Tour 7: Afro-American Museum
Monday, August 20, 1:00 p.m. – 4:00 p.m. (Fee: $ 27.00)

Coordinated by Whirl-A-Round Tours

Come join in celebrating and exploring the African-American heritage in the city of Los Angeles. You will visit the Afro-American Museum where you are welcomed by a beautiful 13,000 square foot sculpture court with bronze-tinted glass ceilings, greenery, and the works of Afro-American artists placed sporadically throughout the courtyard. The facility’s primary goal is to collect and preserve artifacts documenting the Afro-American experience in this country. The exhibitions and programs focus on those contributions made to the arts, humanities, sciences, politics, religion, and sports. As you tour the museum, be sure to observe one of the many films that are played throughout the day to learn more about African-American culture. (Bus/walking tour, limited to 46 participants.)

Tour 8: Latina/o Los Angeles Through Murals (co-sponsored by the Section on Latina/o Sociology)
Tuesday, August 21, 9:00 a.m.-2:30 p.m. (Fee: $22.00)
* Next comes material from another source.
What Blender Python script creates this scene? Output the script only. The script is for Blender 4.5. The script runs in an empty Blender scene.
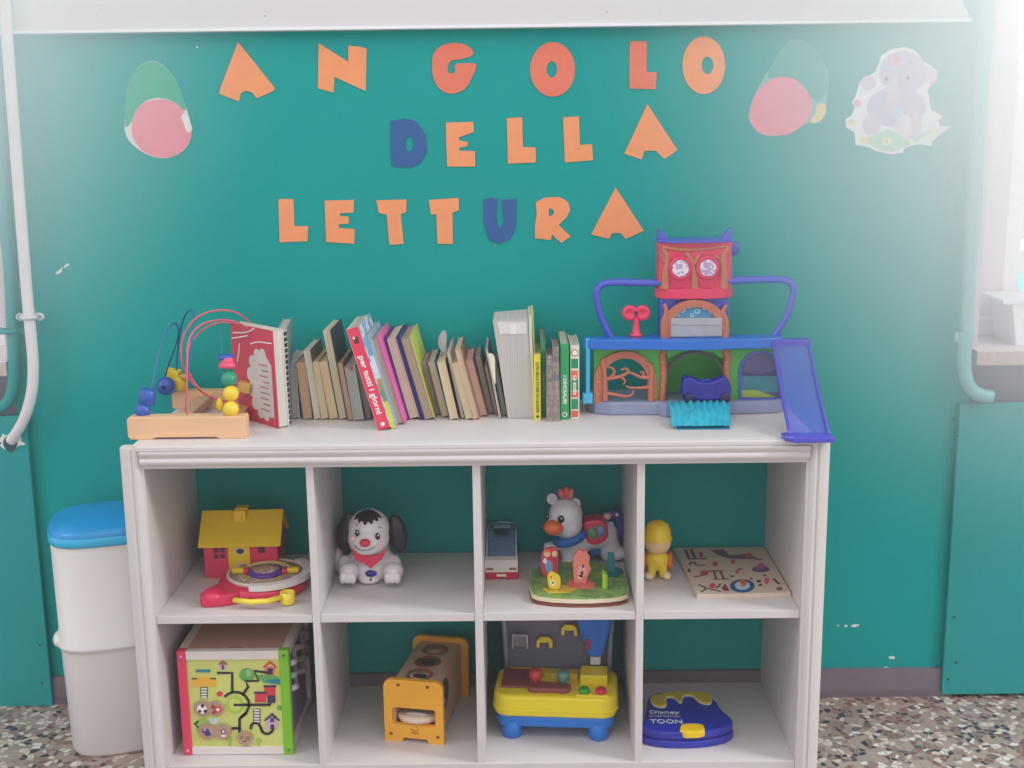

Leader: Abel Valenzuela, Jr., University of California, Los Angeles

The tour will survey different murals located throughout several different Latina/o communities. Murals serve as an important form of community art expression. Los Angeles’s Latina/o community is grounded in the City’s rich mural tradition. (Bus/walking tour; limited to 30 people.)

Tour 9: Los Angeles: A Contemporary Ethnic Quilt
Tuesday, August 21, 10:00 a.m. –3:30 p.m. (Fee: $22.00)

Leader: Kris Kouri

The city of Los Angeles, with its large number of contemporary immigrants, houses many different and sharply defined ethnic neighborhoods. The communities seen here are especially interesting because they are very different from the kinds of ethnic neighborhoods found in other parts of the United States. This tour is hence designed to acquaint you with unique parts of the Southern California landscape. You will first travel to Monterey Park, a modern-day suburb comprised of immigrants from Hong Kong and Taiwan. Here, you will be given the opportunity to eat authentic Chinese food, explore herb shops, and visit large Chinese supermarkets. You will then proceed to Alvarado Street, an area of Los Angeles largely inhabited by Mexican immigrants. Afterwards you will travel a short distance to an area of the city known as Korea Town where you will view a large number of businesses owned and operated by Korean entrepreneurs. (Bus/walking tour; limited to 25 participants.)